Marks & Spencer raises the axe to cut £40M in costs this year
Marks & Spencer (M&S) has enlisted a team of external consultants to help it slash at least £40M in costs from its food business this year as the trading environment becomes more challenging.
However, the retail chain's PR chiefs claimed that recent press coverage of changes to its trading terms with suppliers were inaccurate. In particular, they rubbished the claim that its top 10 suppliers had suddenly been told to reduce invoice prices by a blanket 2% and then faced 3.5% increases in retrospective 'growth rate charges'.
A spokeswoman said: "The 2% discount was something we introduced in 2005. There is no new flat charge." Meanwhile, the growth rate charge had just been changed so that retrospective discounts were paid on the basis of year-on-year growth rather than on a benchmark set in 2005/6, she said.
"With these schemes, which all supermarkets run, the more volume suppliers do with us, the more they pay. But the most suppliers would pay under our new rates would be 2.5% - and you'd have to be doing 20% growth to pay that."

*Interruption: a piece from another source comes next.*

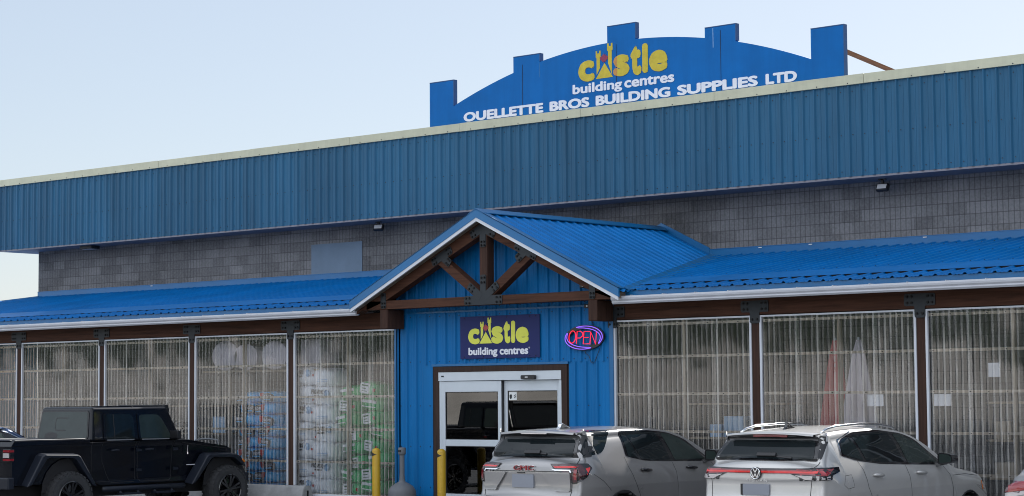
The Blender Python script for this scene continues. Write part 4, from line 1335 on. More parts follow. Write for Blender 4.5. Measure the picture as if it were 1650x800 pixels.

She added: "Many suppliers will pay less than 1% under this scheme. Unlike other food retailers, we also have some of the best payment terms in the business. How many [rivals] offer payment within 10-25 days?"
However, she confirmed that suppliers' marketing contributions to M&S were being raised in two stages from 0.5% to 1.5% to reflect M&S's investment in advertising and brand building in the past two years. Despite lacklustre trading figures in recent months, M&S remained confident of boosting its share of the UK food market from just over 4% to 5%, she said, adding: "We are aggressively laying down new space."
However, suppliers said M&S was under intense pressure to cut costs having lost a fifth of its value earlier this year after unveiling its poorest sales figures for two-and-a-half years. The competitive landscape was also getting more fierce as larger rivals like Tesco refused to countenance price increases at a time of rising commodity costs.
One manufacturer said: "This is not the first time that retailers have done this kind of thing, but the fact is that on this occasion, a delay rather than a total stop [on price increases] is the best they will achieve. The availability of raw materials is a new element that, however powerful any one party may be at point of purchase, commodity markets flex the price to restrict demand."
His comments came as Asda warned suppliers that it would be "sharpening its pencils" on price in the coming weeks and Tesco imposed a freeze on price rises from suppliers.